A agência aproveitou a ocasião para divulgar o documento “Mine Tailing Storage: Safety is no Accident”, principal publicação da Organização das Nações Unidas para segurança de barragens e disposição de rejeitos no mundo. (clique aqui e leia na íntegra)
A principal recomendação é que “reguladores, indústrias e comunidades devem adotar um objetivo comum de falha zero para estruturas de disposição de rejeitos em que atributos de segurança sejam avaliados separadamente de considerações econômicas, sendo que o custo não deve ser o fator determinante”.
A recomendação da ONU vai diretamente contra o artigo 6º do “PL da Lama”, que possibilita às empresas alegarem “inviabilidade econômica” para não serem obrigadas a utilizar técnicas alternativas às tradicionais barragens.
É o fim?
Desde então, uma pressão de entidades ambientalistas, Ministério Público e Ibama impediu o avanço do “PL da Lama” na Comissão de Assuntos Econômicos, penúltimo capítulo antes da aprovação final em plenário.
A esta altura, porém, já estava claro que não havia interesse em aprovar nem mesmo o projeto desfigurado.

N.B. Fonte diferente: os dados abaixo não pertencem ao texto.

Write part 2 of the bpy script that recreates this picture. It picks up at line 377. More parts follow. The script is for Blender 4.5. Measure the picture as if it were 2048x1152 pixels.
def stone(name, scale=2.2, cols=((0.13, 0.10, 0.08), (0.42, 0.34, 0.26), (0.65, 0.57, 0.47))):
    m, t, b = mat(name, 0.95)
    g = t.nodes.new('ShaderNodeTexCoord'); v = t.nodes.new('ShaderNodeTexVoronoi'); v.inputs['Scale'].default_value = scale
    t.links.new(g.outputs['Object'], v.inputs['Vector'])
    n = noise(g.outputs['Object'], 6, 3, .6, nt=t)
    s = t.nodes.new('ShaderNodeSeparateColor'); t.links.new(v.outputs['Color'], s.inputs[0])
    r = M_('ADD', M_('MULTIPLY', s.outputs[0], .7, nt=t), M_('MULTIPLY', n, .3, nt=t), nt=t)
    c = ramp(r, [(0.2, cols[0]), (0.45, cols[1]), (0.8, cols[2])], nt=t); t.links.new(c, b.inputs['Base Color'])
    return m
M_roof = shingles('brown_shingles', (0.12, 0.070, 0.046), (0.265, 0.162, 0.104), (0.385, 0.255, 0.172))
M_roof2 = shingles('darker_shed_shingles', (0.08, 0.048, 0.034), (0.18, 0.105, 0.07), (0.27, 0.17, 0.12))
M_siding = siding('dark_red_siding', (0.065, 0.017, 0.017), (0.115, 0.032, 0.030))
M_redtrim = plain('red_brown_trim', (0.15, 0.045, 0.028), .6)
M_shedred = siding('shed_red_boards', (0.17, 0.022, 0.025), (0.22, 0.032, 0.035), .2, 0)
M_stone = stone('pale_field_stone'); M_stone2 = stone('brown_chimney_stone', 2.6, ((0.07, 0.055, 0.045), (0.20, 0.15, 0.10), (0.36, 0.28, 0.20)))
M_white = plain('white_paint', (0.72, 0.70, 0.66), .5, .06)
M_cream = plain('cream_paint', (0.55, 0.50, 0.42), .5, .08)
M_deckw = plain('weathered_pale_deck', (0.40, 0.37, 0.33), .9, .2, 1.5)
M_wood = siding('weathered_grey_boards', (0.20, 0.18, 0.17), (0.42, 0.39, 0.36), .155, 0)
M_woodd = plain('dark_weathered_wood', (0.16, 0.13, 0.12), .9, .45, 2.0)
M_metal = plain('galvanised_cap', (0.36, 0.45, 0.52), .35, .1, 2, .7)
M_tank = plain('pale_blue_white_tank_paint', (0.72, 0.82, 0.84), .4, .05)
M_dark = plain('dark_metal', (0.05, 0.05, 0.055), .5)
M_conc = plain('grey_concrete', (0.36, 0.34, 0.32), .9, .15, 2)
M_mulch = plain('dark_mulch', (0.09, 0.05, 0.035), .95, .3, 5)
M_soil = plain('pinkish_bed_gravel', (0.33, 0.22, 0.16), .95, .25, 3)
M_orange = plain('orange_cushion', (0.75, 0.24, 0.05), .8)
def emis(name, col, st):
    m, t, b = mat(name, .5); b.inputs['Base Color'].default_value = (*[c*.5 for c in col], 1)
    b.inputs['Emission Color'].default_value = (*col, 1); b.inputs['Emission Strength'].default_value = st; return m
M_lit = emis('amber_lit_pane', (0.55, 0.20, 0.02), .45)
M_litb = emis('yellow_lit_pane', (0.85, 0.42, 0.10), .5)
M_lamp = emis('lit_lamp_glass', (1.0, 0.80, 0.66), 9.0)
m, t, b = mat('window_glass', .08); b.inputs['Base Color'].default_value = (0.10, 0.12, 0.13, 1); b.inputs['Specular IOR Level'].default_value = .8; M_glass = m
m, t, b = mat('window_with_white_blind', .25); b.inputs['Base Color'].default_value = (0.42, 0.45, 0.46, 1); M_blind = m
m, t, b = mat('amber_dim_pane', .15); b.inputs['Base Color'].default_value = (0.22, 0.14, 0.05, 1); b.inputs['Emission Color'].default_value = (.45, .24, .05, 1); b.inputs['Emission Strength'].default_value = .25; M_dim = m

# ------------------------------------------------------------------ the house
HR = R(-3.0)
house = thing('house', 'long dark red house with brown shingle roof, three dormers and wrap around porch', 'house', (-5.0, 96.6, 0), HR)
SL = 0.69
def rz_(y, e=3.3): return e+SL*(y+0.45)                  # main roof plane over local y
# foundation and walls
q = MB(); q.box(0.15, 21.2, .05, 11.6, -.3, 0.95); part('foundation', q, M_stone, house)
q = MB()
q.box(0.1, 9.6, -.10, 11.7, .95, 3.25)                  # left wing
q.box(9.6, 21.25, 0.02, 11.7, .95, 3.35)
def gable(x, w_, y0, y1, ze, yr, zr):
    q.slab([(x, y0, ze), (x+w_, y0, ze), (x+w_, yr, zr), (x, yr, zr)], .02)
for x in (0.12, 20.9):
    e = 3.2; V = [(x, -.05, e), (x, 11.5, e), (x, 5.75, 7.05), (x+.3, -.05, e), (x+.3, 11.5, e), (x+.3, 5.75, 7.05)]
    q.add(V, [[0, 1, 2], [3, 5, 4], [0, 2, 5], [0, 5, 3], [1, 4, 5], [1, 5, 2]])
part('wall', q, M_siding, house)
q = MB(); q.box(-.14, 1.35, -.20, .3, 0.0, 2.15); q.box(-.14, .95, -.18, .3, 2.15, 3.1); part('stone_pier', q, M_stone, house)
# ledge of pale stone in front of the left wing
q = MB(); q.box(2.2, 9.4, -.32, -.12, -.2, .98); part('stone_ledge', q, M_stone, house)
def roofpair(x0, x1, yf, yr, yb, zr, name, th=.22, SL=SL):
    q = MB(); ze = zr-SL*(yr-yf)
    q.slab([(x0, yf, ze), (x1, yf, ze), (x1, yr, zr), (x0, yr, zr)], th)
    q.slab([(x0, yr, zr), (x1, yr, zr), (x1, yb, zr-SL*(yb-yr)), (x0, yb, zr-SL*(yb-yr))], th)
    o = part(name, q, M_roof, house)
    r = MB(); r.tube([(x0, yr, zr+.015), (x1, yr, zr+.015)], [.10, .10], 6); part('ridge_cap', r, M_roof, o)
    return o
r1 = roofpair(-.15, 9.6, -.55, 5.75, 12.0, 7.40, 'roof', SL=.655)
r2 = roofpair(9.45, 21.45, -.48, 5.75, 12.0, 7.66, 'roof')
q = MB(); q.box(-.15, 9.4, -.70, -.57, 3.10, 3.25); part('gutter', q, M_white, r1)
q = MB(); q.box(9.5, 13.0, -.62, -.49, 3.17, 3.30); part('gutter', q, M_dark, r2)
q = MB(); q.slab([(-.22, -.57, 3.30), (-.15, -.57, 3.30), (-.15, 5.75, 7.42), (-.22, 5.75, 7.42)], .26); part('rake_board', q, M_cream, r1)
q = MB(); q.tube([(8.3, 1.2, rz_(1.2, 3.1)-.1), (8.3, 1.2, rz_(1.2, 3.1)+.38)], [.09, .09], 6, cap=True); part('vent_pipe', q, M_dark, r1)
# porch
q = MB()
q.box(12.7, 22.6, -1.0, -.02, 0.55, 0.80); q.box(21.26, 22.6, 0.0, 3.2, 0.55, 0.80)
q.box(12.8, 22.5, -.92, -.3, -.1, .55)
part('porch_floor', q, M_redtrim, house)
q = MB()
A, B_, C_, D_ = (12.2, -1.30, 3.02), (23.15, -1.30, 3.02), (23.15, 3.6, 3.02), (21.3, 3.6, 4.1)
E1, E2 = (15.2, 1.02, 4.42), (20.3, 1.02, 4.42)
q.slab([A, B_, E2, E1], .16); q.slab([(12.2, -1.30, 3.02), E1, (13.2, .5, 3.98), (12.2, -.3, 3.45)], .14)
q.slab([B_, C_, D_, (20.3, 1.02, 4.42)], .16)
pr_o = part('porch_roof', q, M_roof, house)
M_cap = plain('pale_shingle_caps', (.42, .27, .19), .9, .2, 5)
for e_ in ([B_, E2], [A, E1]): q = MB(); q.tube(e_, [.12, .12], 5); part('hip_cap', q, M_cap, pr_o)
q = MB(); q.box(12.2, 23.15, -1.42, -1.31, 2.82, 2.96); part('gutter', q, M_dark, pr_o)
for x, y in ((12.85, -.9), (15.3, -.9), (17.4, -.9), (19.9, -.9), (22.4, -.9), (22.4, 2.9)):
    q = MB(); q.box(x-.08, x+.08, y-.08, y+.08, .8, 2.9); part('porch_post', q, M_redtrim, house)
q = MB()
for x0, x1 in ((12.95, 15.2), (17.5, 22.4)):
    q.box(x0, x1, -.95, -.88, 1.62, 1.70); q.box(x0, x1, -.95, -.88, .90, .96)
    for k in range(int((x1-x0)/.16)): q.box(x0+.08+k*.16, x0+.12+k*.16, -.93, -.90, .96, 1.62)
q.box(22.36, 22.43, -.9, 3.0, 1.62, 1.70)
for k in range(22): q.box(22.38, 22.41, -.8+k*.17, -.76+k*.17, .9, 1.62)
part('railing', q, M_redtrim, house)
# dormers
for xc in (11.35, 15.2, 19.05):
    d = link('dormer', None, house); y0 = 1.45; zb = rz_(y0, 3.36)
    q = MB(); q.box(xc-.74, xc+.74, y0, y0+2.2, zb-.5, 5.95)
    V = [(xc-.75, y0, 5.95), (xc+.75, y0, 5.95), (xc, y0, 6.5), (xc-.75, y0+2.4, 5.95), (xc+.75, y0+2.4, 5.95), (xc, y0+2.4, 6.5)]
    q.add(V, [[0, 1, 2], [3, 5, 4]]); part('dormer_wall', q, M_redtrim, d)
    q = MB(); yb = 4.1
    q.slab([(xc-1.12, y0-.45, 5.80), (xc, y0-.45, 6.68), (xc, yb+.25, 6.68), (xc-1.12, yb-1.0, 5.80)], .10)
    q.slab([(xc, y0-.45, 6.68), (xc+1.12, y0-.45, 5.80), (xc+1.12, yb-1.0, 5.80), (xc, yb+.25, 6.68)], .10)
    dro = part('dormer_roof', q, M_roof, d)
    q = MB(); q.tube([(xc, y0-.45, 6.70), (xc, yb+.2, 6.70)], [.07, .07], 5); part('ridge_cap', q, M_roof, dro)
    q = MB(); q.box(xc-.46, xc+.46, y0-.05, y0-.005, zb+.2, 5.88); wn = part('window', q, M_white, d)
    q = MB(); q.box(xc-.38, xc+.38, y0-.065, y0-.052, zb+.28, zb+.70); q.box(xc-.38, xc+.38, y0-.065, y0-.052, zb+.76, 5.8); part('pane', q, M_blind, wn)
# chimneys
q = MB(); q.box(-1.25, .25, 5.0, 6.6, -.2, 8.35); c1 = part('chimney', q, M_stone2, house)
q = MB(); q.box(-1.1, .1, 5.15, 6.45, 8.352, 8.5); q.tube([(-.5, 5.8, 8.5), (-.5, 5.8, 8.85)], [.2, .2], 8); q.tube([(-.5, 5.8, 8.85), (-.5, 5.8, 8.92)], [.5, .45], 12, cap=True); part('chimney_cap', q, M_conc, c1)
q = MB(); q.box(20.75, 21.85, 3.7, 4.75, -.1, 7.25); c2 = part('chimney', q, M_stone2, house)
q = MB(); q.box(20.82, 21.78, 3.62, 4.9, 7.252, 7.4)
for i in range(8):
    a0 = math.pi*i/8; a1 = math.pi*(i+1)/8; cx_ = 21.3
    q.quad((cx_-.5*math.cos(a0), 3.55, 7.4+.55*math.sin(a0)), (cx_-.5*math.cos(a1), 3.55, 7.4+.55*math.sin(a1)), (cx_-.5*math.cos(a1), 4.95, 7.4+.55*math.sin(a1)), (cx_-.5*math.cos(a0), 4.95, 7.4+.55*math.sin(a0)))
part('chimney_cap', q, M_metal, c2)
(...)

Em reunião na primeira semana de dezembro de 2018, onde Ibama e o Ministério Público de Minas Gerais exigiram a revisão do texto, os deputados João Magalhães (MDB) e Rogério Correia (PT) assumiram o compromisso de incluir os três pontos fundamentais do “Mar de Lama Nunca Mais” no “PL da Lama” (clique aqui).
Tudo não passou de jogo de cena. A despeito de todo o sofrimento padecido por Mariana, quando 19 pessoas morreram soterradas na lama, a legislatura chegou ao fim e os deputados saíram de férias sem mexer na lei.
O perigo do novo regimento
Ao menos, como prêmio de consolação, o “PL da Lama” seria engavetado e retirado de tramitação. Afinal, os projetos que não se tornavam norma jurídica ao final da legislatura em que foram propostos eram arquivados.
Porém, uma mudança no regimento interno da Assembleia alterou as regras de arquivamento das proposições. Agora, um projeto como o “PL da Lama” não precisa mais ser reapresentado nem rediscutido. Ele continua a tramitar do ponto onde parou.
Não só ele pode ter a votação concluída, em 2o turno, por deputados que não a propuseram nem a debateram, como também obstrui a tramitação de qualquer nova proposição de conteúdo similar, que teria de ser anexado a ele.
AJA: fique alerta ao camaleão
Não foi por falta de alertas dos ambientalistas que a lama tomou Brumadinho. A demora da lei, somada ao sucateamento dos órgãos licenciadores e ao aparelhamento dos conselhos pelas mineradoras armou a bomba relógio cujas consequências o mundo inteiro agora condena.
O risco, nesse momento de dor, é que a comoção force a Assembleia Legislativa a dar uma resposta, e essa resposta não atenda o interesse da população. Aprovar o “PL da Lama” sem a inclusão das prerrogativas do projeto de iniciativa popular “Mar de Lama Nunca Mais” equivale a uma segunda covardia contra os mortos de Mariana e Brumadinho.
Na próxima sexta-feira (01/02), se inicia a nova legislatura. Será o momento de veículos de imprensa, sociedade civil organizada e parte dos deputados estaduais exporem ainda mais o caráter de “camaleão” do PL 3676/16.
No segundo momento, monitorar a tramitação da nova legislação na Assembleia Legislativa e trabalhar para que texto sobre segurança de barragens de rejeitos em Minas Gerais seja verdadeiramente em prol da defesa do meio ambiente e da vida.
Comissão de Administração Pública
Nos primeiros dias da nova legislatura, serão designados os deputados para a Comissão de Administração Pública e nela, um relator para o “PL da Lama”. Acompanhe, monitore e aja.